Nobody knows the trifles I've seen
A perplexed copy editor at another paper wrote after a visiting professional laid down the law on likely. Use it only as an adjective, not an adverb. "He will likely be proved wrong" should be rewritten as "He is likely to be proved wrong." Next question.
Well, not so fast. Henry Fowler wrote that likely as an adverb must be coupled with very, most or more in educated speech and writing, though it can be found used otherwise in Scotland, Ireland and the United States. (Take that, outlanders.) Theodore Bernstein wielded the same cudgel. But Merriam-Webster’s concludes, in a lengthy entry, that "the use of likely as an adverb without a qualifier … is well established in standard general use in North America. It is an old use, dating back to the 14th century. The strictures on it seem to have developed because it dropped out of mainstream literary use in England during the 19th century."

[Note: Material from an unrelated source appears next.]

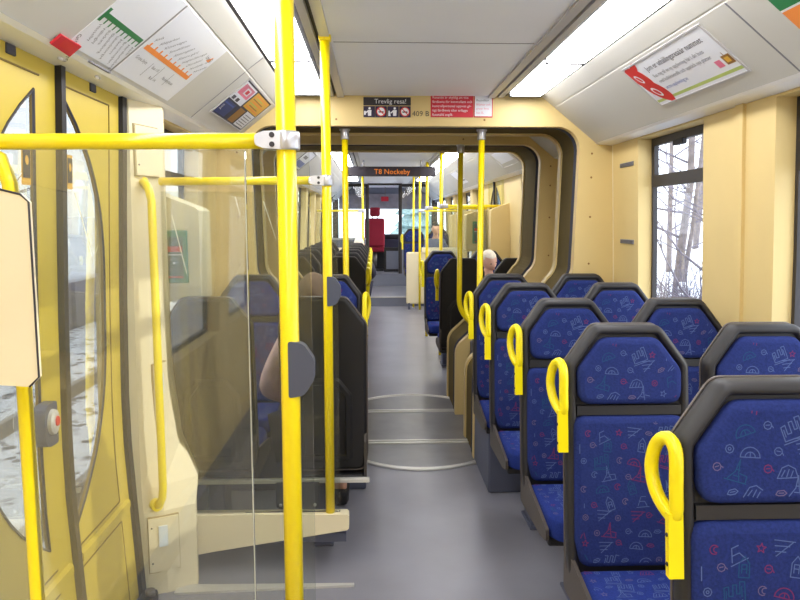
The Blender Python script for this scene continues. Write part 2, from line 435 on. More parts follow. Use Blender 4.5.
def plate(name, y0, y1, k='cream'):
    P = outline(); outer = []
    n = len(P)
    # outer boundary matched point for point (wall section)
    def outp(p):
        x, z = p; s = 1 if x > 0 else -1
        if z >= 2.12 and abs(x) < .99: return (x*1.02, ZC+.05)
        return (s*1.3, min(z*1.03, ZC+.05))
    O = [outp(p) for p in P]
    mb = MB()
    for i in range(n-1):
        a, b, c, d = P[i], P[i+1], O[i+1], O[i]
        for y in (y0, y1): mb.quad((a[0], y, a[1]), (b[0], y, b[1]), (c[0], y, c[1]), (d[0], y, d[1]), k)
        mb.quad((a[0], y0, a[1]), (b[0], y0, b[1]), (b[0], y1, b[1]), (a[0], y1, a[1]), k)
    # corners between the side and top boundary
    for s in (-1, 1):
        tp = [O[i] for i in range(n) if O[i][1] > ZC and O[i][0]*s > 0 and abs(O[i][0]) < 1.1]
        sd = [O[i] for i in range(n) if abs(O[i][0]) > 1.29 and O[i][0]*s > 0]
        a = max(tp, key=lambda q: abs(q[0])); b = max(sd, key=lambda q: q[1])
        for y in (y0, y1): mb.add([(a[0], y, a[1]), (b[0], y, b[1]), (s*1.3, y, ZC+.05)], [(0, 1, 2)], k)
    # rivets
    for s in (-1, 1):
        for z in (2.0, 1.85, 1.6, 1.3): mb.sphere((s*1.12, y0-.001, z), (.007, .003, .007), 'brown', 8, 5)
    for x in (-.5, .43): mb.sphere((x, y0-.001, 2.205), (.007, .003, .007), 'brown', 8, 5)
    return struct(name, mb)
plate('wall_portal_near', YP, YP+.06); plate('wall_portal_joint_near', 4.93, 5.0)
plate('wall_portal_joint_far', 5.53, 5.6); plate('wall_portal_far', 6.15, 6.21)
def bellows(name, ya, yb, yc):
    mb = MB(); rings = []
    n = 9
    for i in range(n+1):
        y = ya+(yb-ya)*i/n; P = outline(.004 if i % 2 == 0 else .034)
        rings.append([(x, y, z) for x, z in P])
    mb.loft(rings, 'bellows', False, False, closed=False)
    P = outline(.012)
    mb.loft([[(x, yb, z) for x, z in P], [(x, yc, z) for x, z in P]], 'bellows_in', False, False, closed=False)
    return struct(name, mb)
bellows('wall_bellows_near', YP+.055, 4.63, 4.935); bellows('wall_bellows_far', 5.595, 5.72, 6.155)
mb = MB()
for s in (-1, 1): mb.box(*sorted((s*.5, s*1.24)), 5.0, 5.53, 0, .62, 'plinth', .01)
struct('wall_joint_sides', mb)
# wheel plinths under the seats against the near portal
mb = MB(); mb.box(.39, 1.24, 3.9, YP, 0, .37, 'plinth', .012); struct('trim_10', mb)
mb = MB(); mb.box(-1.24, -.32, 3.98, YP, 0, .37, 'plinth', .012); struct('trim_11', mb)
mb = MB(); mb.box(.395, .415, YP-.03, YP+.07, 0, .52, 'cream_pale', .006); struct('trim_12', mb)

# ------------------------------------------------------------------ seats
def poly_round(P, r, n=4):
    out = []
    N = len(P)
    for i in range(N):
        p = Vector(P[i]); a = Vector(P[i-1]); b = Vector(P[(i+1) % N])
        rr = r[i] if isinstance(r, (list, tuple)) else r
        u = (a-p).normalized(); v = (b-p).normalized()
        ang = u.angle(v); d = min(rr/math.tan(ang/2), (a-p).length*.48, (b-p).length*.48)
        p0 = p+u*d; p1 = p+v*d
        for j in range(n+1):
            t = j/n; q = p0*(1-t)**2+p*2*t*(1-t)+p1*t*t
            out.append((q.x, q.y))
    return out
def inset(P, d):
    N = len(P); Q = []
    for i in range(N):
        a, p, b = Vector(P[i-1]), Vector(P[i]), Vector(P[(i+1) % N])
        t = (b-a).normalized(); n = Vector((-t.y, t.x))
        Q.append((p.x+n.x*d, p.y+n.y*d))
    return Q
def inside(P, q):
    c = False; N = len(P)
    for i in range(N):
        x0, y0 = P[i]; x1, y1 = P[i-1]
        if (y0 > q[1]) != (y1 > q[1]) and q[0] < (x1-x0)*(q[1]-y0)/(y1-y0)+x0: c = not c
    return c
def circ(cx, cy, r, n=10, a0=0, a1=2*PI): return [(cx+r*math.cos(a0+(a1-a0)*i/n), cy+r*math.sin(a0+(a1-a0)*i/n)) for i in range(n+1)]
BIG = [
    [[(0, 0), (0, .7), (.22, .74), (.22, .3), (.42, .3), (.42, .82), (.6, .82), (.6, .4), (.76, .4), (.76, .95), (1, .95), (1, 0), (0, 0)], [(.85, .25), (.85, .75)], [(.1, .2), (.1, .55)], [(-.1, -.12), (1.1, -.12)]],
    [[(.05, .1), (.35, .5), (.45, 1.1), (.52, .5), (.62, .1)], [(-.1, .05), (1.0, .05)], [(.6, .45), (.95, .4), (.95, .1)], [(.3, .3), (.6, .3)], [(.4, .6), (.55, .6)]],
    [circ(.5, .15, .48, 10, 0, PI)+[(.98, .15)], circ(.5, .15, .25, 8, 0, PI), [(.5, .15), (.5, .4)]],
    [[(.15, 0), (.15, .65), (.4, 1), (.65, .65), (.65, 0), (.15, 0)], [(.28, .2), (.28, .6), (.52, .6), (.52, .2)], [(.28, .4), (.52, .4)]],
    [[(0, .1), (.2, .6), (.5, .75), (.85, .6), (1, .2), (0, .1)], [(.2, .2), (.35, .5)], [(.45, .2), (.55, .55)], [(.65, .2), (.75, .5)]],
    [[(0, .7), (1, .9)], [(.1, .45), (.8, .62)], [(.2, .2), (.7, .32)], [(.3, 0), (.9, .85)]],
    [[(0, 0), (.9, .15)], [(.1, .15), (.25, .8), (.6, .85)], [(.2, .45), (.55, .5), (.75, .2)]],
]
SMALL = [
    [circ(.5, .5, .42, 8), circ(.5, .5, .15, 6)],
    [[(.5+.5*(1 if i % 2 == 0 else .42)*math.sin(i*PI/5), .5+.5*(1 if i % 2 == 0 else .42)*math.cos(i*PI/5)) for i in range(11)]],
    [circ(.5, .5, .45, 8, .6, 5.2), circ(.7, .5, .28, 6, 1.2, 4.9)],
    [circ(.5, .5, .4, 8)+[(1.1, .3)], [(.3, .5), (.7, .55)]],
    [[(0, .3), (.2, .65), (.8, .75), (1.1, .5), (.8, .25), (.3, .2), (0, .3)], [(.3, .45), (.8, .5)]],
]
def doodles(mb, P, fn, seed, dx=.052, dy=.044):
    rnd = random.Random(seed)
    xs = [p[0] for p in P]; ys = [p[1] for p in P]
    Q = inset(P, .016)
    row = 0; y = min(ys)+.03
    while y < max(ys):
        x = min(xs)+.01+(dx/2 if row % 2 else 0); i = 0
        while x < max(xs):
            big = (i+row) % 2 == 0
            mo = rnd.choice(BIG if big else SMALL); sc = .044 if big else .021
            k = rnd.choice(['d_pale', 'd_pale', 'd_teal', 'd_red', 'd_pale'] if big else ['d_pale', 'd_tan', 'd_red', 'd_tan', 'd_pale'])
            rot = rnd.uniform(-.35, .35); cx = x+rnd.uniform(-.008, .008); cy = y+rnd.uniform(-.008, .008)
            w = .0011 if big else .0010
            for st in mo:
                pts = []
                for (a, b) in st:
                    a = (a-.5)*sc; b = (b-.5)*sc
                    pts.append((cx+a*math.cos(rot)-b*math.sin(rot), cy+a*math.sin(rot)+b*math.cos(rot)))
                for p, q in zip(pts, pts[1:]):
                    if not (inside(Q, p) and inside(Q, q)): continue
                    t = Vector((q[0]-p[0], q[1]-p[1]))
                    if t.length < 1e-6: continue
                    t.normalize(); nx, ny = -t.y*w, t.x*w; ex, ey = t.x*w*.6, t.y*w*.6
                    mb.add([fn(p[0]+nx-ex, p[1]+ny-ey), fn(p[0]-nx-ex, p[1]-ny-ey), fn(q[0]-nx+ex, q[1]-ny+ey), fn(q[0]+nx+ex, q[1]+ny+ey)], [(0, 1, 2, 3)], k)
            x += dx; i += 1
        y += dy; row += 1
ST = 1.24
def tilt(x, y, z): return (x, y-(ST-z)*.13, z)
def make_seat(name, handle, label, cat='seat', group=None):
    t = thing(name, label, cat, (0, 0, 0), group)
    # shell: local front is -y
    P = poly_round([(-.19, .40), (.19, .40), (.20, .50), (.20, 1.115), (.108, ST), (-.108, ST), (-.20, 1.115), (-.20, .50)], [.05, .05, .05, .05, .045, .045, .05, .05], 4)
    sh = MB()
    prof = [(.030, -.006), (.028, -.016), (.022, -.024), (.010, -.024), (.002, -.014), (0, 0), (0, .026), (.006, .040), (.02, .046)]
    rings = [[tilt(x, y, z) for x, z in inset(P, d)] for d, y in prof]
    sh.loft(rings[:4], 'dark', True, False, True); sh.loft(rings[3:7], 'dark', False, False, True); sh.loft(rings[6:], 'shell_black', False, True, True)
    # pale moulding line round the rear edge
    sh.tube([tilt(x, .038, z) for x, z in inset(P, .0015)], .0035, 'shell_edge', 6, True)
    # cross bar between the two cushions
    sh.loft([[tilt(x, y, z) for x, z in ((-.17, .955), (.17, .955), (.17, .985), (-.17, .985))] for y in (-.004, -.022)], 'dark')
    # raised panel on the rear
    H = poly_round([(-.13, .45), (.13, .45), (.13, .78), (.07, .86), (-.07, .86), (-.13, .78)], .03, 3)
    sh.loft([[tilt(x, y, z) for x, z in inset(H, d)] for d, y in ((0, .044), (.0, .050), (.012, .056), (.03, .056), (.034, .048))], 'shell_black', False, True)
    sh.build('seat_shell', t)
    def cushion(nm, poly, r, seed, k):
        C_ = poly_round(poly, r, 4); mb = MB()
        rings = [[tilt(x, y, z) for x, z in inset(C_, d)] for d, y in ((.002, -.006), (0, -.022), (.003, -.031), (.010, -.036), (.020, -.038))]
        mb.loft(rings, k, False, True, True)
        doodles(mb, C_, lambda a, b: tilt(a, -.0388, b), seed)
        return mb.build(nm, t, norm=False)
    cushion('headrest_cushion', [(-.168, .99), (.168, .99), (.170, 1.10), (.092, 1.203), (-.092, 1.203), (-.170, 1.10)], [.045, .045, .05, .05, .05, .05], 3, 'blue')
    cushion('back_cushion', [(-.165, .475), (.165, .475), (.184, .56), (.184, .952), (-.184, .952), (-.184, .56)], [.04, .04, .05, .04, .04, .05], 5, 'blue')
    # seat
    B = poly_round([(-.180, -.125), (-.180, -.47), (-.15, -.54), (.15, -.54), (.180, -.47), (.180, -.125)], [.03, .06, .05, .05, .06, .03], 4)
    mb = MB()
    zf = lambda y: .468+.10*max(0, -.125-y)*.35
    mb.loft([[(x, y, zf(y)+dz) for x, y in inset(B, d)] for d, dz in ((.004, -.085), (0, -.07), (0, -.02), (.006, -.006), (.02, 0))], 'blue_low', True, True, True)
    doodles(mb, B, lambda a, b: (a, b, zf(b)+.0012), 9)
    mb.build('seat_cushion', t, norm=False)
    mb = MB()
    for s in (-1, 1):      # shell wings that carry the cushion
        W = poly_round([(-.055, .62), (-.10, .50), (-.49, .43), (-.50, .385), (-.40, .365), (-.04, .36), (-.03, .55)], .02, 3)
        x0, x1 = sorted((s*.182, s*.194))
        mb.loft([[(x, y, z) for y, z in W] for x in (x0, x1)], 'shell_side')
    mb.box(-.18, .18, -.48, -.05, .355, .385, 'dark', .008)
    mb.build('seat_pan', t)
    mb = MB(); mb.box(-.02, .06, -.30, -.14, 0, .36, 'plinth', .01); mb.box(-.03, .07, -.33, -.11, 0, .015, 'plinth', .005)
    mb.build('pedestal', t)
    if handle:
        s = handle; hb = MB()
        pts = [(.217, -.03, .968), (.217, -.034, 1.03), (.217, -.036, 1.085), (.219, -.030, 1.112), (.226, -.012, 1.124), (.236, .012, 1.108), (.242, .026, 1.075), (.243, .030, 1.04), (.238, .018, 1.00), (.226, -.008, .97)]
        # smooth the loop
        Q = []
        n = len(pts)
        for i in range(n):
            p0, p1, p2, p3 = [Vector(pts[(i+j-1) % n]) for j in range(4)]
            for u in (0, .33, .66):
                Q.append(.5*((2*p1)+(-p0+p2)*u+(2*p0-5*p1+4*p2-p3)*u*u+(-p0+3*p1-3*p2+p3)*u**3))
        hb.tube([tilt(s*p.x, p.y, p.z) for p in Q], .0145, 'handle_yellow', 12, True)
        g = hb.build('grab_handle', t)
        sb = MB(); x0, x1 = sorted((s*.205, s*.236))
        sb.loft([[tilt(x, y, z) for x, y in ((x0, -.040), (x1, -.040), (x1, -.022), (x0, -.022))] for z in (.843, .847, .96, .975)], 'handle_yellow')
        for z in (.87, .93): sb.sphere(tilt(s*.237, -.031, z), (.002, .005, .005), 'ink', 8, 5)
        sb.build('handle_stem', g)
    return t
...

Yet those strictures survive among the shibboleths to which newspapers’ in-house style guides are prone. And copy editors throughout the land are expected to enforce them. "He likely will" to "he is likely to," lawyer to attorney (or the reverse), "half a mile" to "a half-mile."
Some little things count for a lot, and some not a whit. Authorities disagree, and that ukase from three managing editors back may not be the best advice on what to do today.
True, the copy editor’s lot is to be responsible for the little things, but part of the responsibility is to determine which little things matter. You may recall my kvetching in a previous post about irritating pleonasms — safe haven, close scrutiny, armed gunman. And this morning’s Sun carries a bold headline, O’S REFUTE CLAIMS, though the text makes it clear that the Orioles rebut, dispute, disparage and contradict accusations that they used performance-enhancing drugs. To refute is to demonstrate conclusively that a statement is false, not merely to take exception to it.
Editing involves making a multitude of small decisions. The trick is to make the right ones.